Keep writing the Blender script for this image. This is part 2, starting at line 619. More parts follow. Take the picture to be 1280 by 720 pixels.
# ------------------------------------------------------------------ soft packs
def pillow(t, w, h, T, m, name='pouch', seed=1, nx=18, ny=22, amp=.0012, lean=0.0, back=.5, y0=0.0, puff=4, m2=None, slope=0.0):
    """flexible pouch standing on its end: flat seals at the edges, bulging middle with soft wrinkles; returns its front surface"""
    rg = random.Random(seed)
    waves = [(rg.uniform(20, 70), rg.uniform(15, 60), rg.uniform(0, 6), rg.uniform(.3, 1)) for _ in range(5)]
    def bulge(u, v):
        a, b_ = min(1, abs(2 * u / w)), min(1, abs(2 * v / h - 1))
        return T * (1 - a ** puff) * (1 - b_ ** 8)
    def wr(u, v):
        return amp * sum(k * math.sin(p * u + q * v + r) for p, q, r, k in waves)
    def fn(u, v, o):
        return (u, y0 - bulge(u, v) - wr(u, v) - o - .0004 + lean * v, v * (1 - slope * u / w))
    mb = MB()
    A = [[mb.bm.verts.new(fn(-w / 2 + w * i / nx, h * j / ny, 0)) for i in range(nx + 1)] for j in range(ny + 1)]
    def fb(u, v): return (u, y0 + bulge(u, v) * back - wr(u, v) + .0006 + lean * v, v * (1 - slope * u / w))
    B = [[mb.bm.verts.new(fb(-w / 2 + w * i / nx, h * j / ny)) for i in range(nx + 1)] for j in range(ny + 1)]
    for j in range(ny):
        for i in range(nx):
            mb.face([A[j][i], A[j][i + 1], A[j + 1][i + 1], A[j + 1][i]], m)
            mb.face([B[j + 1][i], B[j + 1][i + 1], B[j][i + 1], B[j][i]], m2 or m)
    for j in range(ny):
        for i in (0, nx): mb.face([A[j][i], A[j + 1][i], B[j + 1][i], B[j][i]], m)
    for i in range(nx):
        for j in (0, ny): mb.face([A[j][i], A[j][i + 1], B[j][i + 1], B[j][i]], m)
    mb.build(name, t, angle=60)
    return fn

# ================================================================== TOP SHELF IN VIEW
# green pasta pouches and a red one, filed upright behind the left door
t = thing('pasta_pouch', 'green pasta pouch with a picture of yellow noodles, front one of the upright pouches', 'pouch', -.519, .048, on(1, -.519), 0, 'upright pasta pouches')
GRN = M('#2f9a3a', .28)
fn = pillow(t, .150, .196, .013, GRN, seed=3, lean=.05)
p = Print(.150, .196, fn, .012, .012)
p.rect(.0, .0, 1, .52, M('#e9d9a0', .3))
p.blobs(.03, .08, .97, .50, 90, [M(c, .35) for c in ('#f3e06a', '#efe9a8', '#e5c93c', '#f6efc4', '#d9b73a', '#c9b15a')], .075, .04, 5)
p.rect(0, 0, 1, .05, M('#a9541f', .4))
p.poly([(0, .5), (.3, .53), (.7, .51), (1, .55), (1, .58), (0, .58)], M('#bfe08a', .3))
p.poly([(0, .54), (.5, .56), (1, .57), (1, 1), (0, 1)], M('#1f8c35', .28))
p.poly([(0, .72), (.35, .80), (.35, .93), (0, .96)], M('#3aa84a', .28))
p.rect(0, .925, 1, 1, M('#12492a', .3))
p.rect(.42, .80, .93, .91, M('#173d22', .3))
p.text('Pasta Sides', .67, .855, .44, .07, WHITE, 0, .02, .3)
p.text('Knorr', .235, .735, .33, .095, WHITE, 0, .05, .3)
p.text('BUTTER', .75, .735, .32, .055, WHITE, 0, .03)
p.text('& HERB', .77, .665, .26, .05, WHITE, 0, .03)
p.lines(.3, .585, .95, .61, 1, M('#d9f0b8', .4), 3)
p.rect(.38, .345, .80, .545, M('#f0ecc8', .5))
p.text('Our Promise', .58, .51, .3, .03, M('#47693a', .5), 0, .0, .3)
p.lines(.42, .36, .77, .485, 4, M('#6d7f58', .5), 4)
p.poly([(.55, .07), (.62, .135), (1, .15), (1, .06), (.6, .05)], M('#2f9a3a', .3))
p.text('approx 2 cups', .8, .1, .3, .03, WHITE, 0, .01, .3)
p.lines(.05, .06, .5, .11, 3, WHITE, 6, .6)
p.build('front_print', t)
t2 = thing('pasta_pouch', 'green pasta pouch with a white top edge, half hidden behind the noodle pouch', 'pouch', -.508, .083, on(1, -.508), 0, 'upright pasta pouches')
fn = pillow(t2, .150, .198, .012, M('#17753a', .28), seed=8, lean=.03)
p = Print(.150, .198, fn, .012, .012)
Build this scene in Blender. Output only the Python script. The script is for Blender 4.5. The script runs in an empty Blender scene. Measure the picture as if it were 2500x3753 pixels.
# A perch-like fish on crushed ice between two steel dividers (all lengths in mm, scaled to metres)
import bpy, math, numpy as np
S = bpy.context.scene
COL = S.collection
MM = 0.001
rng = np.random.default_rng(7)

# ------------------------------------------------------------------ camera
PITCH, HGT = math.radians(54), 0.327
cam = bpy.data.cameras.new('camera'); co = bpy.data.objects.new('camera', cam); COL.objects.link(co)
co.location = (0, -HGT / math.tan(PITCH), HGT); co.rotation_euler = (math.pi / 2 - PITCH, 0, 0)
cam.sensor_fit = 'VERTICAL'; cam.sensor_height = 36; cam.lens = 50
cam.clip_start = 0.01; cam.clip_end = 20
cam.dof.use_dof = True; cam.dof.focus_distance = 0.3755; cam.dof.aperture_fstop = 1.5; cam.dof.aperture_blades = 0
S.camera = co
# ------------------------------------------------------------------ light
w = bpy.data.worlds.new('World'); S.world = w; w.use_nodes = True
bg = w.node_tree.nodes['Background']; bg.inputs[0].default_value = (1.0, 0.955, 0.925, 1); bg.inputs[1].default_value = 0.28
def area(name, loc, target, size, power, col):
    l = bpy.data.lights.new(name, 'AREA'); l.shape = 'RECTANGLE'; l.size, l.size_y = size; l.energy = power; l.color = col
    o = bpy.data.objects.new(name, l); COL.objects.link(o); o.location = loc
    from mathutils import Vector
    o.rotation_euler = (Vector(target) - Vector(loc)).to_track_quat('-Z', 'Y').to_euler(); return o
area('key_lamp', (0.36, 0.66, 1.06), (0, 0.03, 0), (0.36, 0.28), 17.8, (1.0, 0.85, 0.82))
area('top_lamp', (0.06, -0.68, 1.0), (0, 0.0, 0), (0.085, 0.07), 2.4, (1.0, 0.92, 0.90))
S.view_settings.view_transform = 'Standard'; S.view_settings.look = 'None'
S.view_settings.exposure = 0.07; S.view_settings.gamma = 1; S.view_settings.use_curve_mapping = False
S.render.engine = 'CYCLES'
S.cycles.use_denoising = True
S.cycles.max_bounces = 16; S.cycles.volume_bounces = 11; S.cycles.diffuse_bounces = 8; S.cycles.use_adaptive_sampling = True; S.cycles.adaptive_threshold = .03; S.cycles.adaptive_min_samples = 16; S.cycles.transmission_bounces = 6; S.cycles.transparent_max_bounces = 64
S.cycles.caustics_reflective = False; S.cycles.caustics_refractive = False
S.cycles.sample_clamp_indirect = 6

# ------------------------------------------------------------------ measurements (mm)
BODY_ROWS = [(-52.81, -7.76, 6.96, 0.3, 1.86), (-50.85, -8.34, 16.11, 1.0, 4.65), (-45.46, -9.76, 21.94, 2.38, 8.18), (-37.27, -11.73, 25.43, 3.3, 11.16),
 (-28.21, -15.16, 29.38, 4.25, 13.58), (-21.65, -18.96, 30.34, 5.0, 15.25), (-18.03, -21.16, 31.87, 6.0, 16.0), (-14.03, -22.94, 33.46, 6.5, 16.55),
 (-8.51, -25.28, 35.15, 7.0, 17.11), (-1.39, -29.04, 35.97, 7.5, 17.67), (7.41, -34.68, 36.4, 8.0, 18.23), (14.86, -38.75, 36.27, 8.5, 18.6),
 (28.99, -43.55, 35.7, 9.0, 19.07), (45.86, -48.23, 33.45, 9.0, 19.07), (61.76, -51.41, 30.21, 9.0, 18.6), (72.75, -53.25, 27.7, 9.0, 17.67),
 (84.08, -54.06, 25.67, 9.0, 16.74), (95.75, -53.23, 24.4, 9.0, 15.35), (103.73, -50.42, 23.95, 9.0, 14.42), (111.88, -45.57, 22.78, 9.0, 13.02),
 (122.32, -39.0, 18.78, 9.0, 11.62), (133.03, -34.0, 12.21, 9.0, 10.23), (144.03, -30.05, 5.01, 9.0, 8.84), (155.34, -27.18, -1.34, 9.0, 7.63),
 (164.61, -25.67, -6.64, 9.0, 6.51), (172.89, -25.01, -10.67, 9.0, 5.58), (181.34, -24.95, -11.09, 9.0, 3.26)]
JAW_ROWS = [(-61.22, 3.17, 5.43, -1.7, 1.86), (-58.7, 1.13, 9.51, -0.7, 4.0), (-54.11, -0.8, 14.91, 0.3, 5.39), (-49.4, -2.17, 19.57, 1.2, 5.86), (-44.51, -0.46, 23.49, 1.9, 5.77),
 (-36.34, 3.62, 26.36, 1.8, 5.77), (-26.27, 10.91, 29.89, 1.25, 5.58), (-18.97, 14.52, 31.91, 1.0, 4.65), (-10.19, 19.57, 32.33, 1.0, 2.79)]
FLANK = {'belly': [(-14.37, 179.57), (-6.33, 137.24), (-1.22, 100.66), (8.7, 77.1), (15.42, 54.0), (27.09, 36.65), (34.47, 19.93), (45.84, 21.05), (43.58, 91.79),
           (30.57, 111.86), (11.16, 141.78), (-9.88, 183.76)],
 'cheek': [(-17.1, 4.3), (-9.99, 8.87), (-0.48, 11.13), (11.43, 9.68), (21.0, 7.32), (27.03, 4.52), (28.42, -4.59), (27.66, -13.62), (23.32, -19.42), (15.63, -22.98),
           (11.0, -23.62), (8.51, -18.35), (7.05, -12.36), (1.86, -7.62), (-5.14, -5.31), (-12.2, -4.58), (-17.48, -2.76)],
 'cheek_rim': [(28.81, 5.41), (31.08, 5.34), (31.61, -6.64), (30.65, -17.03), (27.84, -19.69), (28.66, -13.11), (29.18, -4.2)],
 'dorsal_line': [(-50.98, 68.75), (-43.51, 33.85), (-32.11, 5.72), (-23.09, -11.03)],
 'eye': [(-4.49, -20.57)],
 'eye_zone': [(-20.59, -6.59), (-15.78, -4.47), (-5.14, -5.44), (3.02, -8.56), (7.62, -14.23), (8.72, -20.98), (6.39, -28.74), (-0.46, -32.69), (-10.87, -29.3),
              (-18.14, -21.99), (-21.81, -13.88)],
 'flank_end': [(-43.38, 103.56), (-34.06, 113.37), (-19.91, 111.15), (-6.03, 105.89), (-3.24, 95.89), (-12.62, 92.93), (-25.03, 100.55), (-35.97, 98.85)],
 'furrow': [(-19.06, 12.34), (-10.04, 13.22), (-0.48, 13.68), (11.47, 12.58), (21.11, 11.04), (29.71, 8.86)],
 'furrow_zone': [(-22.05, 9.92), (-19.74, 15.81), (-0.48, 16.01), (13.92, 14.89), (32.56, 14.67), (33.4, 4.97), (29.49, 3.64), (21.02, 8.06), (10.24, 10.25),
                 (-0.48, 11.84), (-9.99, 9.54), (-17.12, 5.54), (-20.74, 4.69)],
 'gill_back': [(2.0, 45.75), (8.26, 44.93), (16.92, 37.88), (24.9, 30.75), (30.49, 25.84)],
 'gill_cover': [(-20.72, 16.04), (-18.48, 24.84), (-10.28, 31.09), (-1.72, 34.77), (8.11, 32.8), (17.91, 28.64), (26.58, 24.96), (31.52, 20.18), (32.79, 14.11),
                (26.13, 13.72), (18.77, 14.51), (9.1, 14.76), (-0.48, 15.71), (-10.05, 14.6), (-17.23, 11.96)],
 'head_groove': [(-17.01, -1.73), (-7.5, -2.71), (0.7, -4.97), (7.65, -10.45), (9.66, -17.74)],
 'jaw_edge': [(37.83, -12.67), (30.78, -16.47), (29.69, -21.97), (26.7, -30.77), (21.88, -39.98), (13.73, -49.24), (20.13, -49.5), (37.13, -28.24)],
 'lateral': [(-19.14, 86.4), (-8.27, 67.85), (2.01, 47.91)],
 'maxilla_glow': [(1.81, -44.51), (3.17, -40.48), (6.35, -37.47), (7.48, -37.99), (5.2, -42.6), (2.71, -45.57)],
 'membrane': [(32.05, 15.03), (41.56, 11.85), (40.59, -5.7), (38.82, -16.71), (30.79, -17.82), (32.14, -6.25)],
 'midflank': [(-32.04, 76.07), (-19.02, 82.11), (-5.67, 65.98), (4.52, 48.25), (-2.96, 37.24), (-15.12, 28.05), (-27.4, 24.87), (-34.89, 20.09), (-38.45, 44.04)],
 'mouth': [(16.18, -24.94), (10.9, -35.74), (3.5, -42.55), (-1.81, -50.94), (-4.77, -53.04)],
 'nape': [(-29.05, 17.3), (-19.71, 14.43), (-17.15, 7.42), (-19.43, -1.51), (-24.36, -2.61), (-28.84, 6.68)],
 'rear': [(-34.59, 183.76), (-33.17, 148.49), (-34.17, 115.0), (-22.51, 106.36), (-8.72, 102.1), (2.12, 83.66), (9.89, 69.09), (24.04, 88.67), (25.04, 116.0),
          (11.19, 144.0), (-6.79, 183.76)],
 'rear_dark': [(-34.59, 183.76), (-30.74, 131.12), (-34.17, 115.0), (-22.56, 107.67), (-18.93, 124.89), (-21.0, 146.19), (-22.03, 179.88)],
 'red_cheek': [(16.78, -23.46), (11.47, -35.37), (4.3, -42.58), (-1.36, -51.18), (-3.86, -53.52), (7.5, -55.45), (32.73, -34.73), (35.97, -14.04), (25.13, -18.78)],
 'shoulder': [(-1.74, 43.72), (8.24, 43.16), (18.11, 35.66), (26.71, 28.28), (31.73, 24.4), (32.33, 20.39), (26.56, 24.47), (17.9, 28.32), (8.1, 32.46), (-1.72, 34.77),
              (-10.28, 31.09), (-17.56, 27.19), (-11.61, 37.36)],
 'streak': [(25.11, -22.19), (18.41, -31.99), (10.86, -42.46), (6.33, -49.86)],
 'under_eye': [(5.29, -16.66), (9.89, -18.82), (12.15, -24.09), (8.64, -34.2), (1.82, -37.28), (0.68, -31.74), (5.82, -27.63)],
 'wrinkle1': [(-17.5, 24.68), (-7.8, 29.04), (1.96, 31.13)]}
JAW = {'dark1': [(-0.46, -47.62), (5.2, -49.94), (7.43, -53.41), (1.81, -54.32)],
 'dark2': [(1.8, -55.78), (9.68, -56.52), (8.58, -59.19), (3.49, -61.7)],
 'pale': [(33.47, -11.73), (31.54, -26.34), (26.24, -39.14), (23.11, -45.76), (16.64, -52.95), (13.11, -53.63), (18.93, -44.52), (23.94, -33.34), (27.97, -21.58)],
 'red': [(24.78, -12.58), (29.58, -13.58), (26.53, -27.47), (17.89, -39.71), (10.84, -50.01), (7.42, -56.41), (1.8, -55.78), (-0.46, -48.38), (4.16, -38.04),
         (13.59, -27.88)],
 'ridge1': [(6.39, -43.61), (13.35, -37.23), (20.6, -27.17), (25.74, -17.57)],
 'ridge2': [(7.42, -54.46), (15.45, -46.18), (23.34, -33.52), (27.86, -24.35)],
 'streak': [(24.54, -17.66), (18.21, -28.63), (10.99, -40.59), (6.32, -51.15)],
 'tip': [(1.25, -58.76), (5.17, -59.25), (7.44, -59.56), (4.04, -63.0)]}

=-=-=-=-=

• _AIM_
All lines in the listing above from the line containing "Build this scene" to the line containing "rng = np.random.default_rng(7)", inclusive, should be retyped exactly; no other lines should appear.

• _WORKED SOLUTION_
Build this scene in Blender. Output only the Python script. The script is for Blender 4.5. The script runs in an empty Blender scene. Measure the picture as if it were 2500x3753 pixels.
# A perch-like fish on crushed ice between two steel dividers (all lengths in mm, scaled to metres)
import bpy, math, numpy as np
S = bpy.context.scene
COL = S.collection
MM = 0.001
rng = np.random.default_rng(7)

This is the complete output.